42. La CPI gage d’effectivité du droit international

Sidiki Kaba a souligné combien le droit international avait encore besoin d’effectivité, et à quel point l’effectivité des droits dépendait de l’institution d’une justice pour tous sur cette planète. Shirin Ebadi a fait remarquer à ce propos qu’il s’agit de la première occasion historique pour les victimes d’être représentées à l’échelle internationale.

43. La CPI gage d’universalité et d’égalité en droits

Shirin Ebadi a considéré que le principal apport de la CPI tenait à ce qu’elle soit en mesure d’imposer le respect des droits fondamentaux à l’échelle universelle. Sidiki Kaba a mis en lumière la place à cet égard centrale de la lutte contre les discriminations, en particulier sur le terrain des inégalités entre hommes et femmes, et ce à la fois au Nord et au Sud. De ce point de vue, Vahida Nainar a établi l’importance de la problématique de « gender integration » dans le statut de la CPI (s’agissant notamment de viols, de grossesses forcées, de trafic d’êtres humains, et en général de violences sexuelles) et dans le fonctionnement de celle-ci.

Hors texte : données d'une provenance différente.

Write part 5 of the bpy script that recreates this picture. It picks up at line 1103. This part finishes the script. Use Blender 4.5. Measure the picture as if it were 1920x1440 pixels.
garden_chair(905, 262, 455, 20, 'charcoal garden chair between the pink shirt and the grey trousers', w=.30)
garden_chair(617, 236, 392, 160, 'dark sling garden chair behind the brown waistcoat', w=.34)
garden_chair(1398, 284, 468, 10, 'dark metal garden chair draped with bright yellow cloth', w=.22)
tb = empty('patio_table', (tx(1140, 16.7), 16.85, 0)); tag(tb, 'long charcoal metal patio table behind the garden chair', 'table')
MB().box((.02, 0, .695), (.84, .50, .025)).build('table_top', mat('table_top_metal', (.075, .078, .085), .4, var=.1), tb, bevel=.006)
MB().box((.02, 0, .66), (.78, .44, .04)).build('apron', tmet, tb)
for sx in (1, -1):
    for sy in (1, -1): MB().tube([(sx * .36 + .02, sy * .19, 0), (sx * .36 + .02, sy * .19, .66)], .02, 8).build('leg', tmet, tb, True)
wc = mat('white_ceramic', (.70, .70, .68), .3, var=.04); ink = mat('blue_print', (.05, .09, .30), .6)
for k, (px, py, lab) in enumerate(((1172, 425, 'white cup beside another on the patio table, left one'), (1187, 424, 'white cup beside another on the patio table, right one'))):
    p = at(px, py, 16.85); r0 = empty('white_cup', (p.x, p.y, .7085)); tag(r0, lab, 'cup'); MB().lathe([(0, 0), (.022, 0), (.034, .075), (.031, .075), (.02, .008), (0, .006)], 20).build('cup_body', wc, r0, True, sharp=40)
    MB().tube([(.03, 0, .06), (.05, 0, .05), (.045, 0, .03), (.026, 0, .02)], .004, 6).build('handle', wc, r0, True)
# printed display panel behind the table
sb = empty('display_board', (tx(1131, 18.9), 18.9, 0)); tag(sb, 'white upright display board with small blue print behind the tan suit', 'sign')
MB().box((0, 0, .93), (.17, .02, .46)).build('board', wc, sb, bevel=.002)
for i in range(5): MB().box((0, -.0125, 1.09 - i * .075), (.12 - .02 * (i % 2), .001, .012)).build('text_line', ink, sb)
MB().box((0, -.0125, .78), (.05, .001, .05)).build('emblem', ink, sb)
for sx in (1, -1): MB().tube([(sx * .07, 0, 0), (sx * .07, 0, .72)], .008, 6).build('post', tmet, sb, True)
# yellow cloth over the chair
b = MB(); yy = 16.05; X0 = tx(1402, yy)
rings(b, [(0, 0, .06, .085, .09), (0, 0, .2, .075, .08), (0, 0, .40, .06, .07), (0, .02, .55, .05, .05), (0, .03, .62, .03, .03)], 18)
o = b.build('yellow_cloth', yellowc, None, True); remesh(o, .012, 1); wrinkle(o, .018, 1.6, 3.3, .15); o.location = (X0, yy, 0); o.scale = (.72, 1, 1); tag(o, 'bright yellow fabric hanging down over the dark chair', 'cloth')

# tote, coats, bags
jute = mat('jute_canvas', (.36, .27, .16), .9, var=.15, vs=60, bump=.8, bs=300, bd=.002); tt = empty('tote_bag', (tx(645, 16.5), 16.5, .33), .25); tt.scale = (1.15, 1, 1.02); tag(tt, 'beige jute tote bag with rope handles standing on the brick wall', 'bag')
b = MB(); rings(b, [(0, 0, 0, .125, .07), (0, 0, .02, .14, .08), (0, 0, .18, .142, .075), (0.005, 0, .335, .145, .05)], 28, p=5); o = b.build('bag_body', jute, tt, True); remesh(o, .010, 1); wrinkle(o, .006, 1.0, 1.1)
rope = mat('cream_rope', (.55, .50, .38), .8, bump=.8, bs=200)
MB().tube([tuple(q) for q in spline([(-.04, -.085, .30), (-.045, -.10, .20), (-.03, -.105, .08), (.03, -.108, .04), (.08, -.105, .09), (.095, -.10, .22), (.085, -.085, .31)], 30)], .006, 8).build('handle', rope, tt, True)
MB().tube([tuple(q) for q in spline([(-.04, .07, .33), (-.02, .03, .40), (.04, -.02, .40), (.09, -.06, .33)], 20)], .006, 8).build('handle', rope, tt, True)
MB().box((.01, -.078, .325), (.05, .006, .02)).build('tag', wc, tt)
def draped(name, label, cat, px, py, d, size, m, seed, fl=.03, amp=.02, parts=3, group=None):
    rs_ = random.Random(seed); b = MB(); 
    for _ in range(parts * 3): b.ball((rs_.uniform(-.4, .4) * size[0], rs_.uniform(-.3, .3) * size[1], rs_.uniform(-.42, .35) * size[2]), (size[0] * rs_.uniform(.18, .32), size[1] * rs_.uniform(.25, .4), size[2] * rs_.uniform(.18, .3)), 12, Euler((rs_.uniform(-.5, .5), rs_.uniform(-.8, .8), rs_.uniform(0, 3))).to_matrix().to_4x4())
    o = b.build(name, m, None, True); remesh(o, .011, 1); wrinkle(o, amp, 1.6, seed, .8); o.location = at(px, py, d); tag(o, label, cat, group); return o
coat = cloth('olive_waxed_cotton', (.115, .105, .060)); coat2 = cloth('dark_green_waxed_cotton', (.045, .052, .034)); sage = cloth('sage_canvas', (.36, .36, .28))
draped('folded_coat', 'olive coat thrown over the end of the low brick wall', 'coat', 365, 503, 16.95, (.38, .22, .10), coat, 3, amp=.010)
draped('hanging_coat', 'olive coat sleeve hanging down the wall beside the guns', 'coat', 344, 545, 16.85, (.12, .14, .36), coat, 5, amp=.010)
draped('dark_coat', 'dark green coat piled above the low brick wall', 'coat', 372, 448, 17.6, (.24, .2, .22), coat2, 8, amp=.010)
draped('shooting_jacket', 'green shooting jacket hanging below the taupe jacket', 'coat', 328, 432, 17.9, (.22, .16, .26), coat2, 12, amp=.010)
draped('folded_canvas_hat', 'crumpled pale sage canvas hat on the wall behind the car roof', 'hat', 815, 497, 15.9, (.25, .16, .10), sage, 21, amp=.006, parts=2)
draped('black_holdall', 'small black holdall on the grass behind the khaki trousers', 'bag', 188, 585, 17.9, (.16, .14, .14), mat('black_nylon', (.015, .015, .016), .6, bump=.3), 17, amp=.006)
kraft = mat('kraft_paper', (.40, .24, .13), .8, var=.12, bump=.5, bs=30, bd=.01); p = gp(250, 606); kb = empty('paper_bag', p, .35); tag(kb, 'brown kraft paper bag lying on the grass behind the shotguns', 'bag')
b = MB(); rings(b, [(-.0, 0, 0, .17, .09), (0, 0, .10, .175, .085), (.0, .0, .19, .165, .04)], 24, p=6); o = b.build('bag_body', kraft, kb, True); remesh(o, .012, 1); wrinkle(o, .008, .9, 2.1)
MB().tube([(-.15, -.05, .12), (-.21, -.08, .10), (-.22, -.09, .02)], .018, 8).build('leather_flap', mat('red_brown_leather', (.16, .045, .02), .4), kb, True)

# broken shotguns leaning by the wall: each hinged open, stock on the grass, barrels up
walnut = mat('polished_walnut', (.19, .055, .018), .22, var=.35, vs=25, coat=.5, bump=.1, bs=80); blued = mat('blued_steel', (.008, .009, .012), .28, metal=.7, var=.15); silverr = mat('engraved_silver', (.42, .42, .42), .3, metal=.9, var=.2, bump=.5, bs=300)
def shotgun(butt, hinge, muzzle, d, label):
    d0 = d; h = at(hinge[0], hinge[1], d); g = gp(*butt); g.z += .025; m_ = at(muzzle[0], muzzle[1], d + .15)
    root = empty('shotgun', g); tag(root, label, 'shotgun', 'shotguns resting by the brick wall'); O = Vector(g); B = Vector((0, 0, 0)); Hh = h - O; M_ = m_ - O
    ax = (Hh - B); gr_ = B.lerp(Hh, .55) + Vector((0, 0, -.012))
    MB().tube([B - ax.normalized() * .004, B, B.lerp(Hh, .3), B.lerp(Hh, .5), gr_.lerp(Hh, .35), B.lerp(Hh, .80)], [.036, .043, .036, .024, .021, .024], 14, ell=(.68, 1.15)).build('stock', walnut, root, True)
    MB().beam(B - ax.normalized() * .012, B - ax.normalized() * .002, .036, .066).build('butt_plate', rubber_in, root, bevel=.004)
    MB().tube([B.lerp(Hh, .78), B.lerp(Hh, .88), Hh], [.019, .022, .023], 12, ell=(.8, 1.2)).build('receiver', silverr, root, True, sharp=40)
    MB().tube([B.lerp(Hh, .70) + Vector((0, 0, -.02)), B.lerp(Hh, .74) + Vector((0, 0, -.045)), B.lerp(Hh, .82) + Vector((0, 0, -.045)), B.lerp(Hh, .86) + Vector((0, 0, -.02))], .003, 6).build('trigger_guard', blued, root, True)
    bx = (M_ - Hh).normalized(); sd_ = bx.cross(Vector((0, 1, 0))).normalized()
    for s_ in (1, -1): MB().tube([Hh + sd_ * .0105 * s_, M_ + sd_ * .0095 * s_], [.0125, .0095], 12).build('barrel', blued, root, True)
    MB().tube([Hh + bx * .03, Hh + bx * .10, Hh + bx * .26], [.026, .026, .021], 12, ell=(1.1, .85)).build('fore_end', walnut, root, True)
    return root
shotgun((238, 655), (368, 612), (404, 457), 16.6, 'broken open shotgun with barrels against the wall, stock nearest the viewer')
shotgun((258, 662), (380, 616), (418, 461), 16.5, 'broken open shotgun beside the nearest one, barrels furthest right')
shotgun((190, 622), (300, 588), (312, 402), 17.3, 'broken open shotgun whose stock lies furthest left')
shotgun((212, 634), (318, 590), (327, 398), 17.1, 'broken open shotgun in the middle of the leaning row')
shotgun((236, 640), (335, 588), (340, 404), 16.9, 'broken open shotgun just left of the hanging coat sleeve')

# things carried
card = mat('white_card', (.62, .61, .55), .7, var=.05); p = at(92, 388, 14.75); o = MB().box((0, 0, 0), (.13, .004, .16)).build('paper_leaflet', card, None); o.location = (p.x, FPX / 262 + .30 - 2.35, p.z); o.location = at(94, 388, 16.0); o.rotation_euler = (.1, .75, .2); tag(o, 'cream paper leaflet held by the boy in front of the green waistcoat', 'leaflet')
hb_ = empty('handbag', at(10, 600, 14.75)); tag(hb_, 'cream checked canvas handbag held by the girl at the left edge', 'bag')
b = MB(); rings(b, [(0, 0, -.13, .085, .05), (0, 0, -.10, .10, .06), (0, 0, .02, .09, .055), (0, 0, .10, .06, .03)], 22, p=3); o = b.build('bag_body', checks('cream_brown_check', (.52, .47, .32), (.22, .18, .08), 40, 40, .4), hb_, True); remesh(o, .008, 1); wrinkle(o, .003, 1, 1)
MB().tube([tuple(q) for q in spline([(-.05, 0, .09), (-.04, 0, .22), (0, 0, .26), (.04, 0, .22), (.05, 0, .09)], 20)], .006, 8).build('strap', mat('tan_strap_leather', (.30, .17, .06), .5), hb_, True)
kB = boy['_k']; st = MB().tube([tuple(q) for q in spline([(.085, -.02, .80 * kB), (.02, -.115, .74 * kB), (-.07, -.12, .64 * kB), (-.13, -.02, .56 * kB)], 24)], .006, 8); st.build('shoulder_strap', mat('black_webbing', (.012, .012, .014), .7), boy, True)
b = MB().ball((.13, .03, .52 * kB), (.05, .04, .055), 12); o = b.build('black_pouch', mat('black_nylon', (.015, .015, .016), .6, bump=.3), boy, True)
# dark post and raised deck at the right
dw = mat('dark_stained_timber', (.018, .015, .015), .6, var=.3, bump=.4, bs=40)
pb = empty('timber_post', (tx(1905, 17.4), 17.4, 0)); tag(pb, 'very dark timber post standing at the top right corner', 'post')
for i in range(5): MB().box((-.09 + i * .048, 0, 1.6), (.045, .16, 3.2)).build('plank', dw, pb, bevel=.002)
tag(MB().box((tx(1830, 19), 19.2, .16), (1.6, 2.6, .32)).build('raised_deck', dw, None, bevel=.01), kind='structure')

44. La CPI, la bonne et la mauvaise mondialisation

Sidiki Kaba a opposé la bonne mondialisation, celle de la justice, à la mauvaise, celle des injustices et des discriminations. Shirin Ebadi a rappelé dans le même sens que la FIDH n’est pas hostile au principe de la mondialisation mais à ses orientations actuelles. Pour Sidiki Kaba, la lutte contre les nouvelles formes d’impunité (s’appliquant aux firmes multinationales) participe de la lutte contre la mondialisation libérale qui est à la racine des crimes commis par ces firmes.

Ainsi l’engagement de la FIDH pour la CPI se situe-t-il nécessairement sur un double terrain, juridique (le progrès du droit international) et politique (la construction d’un rapport de forces nécessaire à l’évolution de ce droit vers une plus grande universalité et une plus grande effectivité), le mot d’ordre qui unifie les deux facettes de ce combat étant « Justice pour tous ».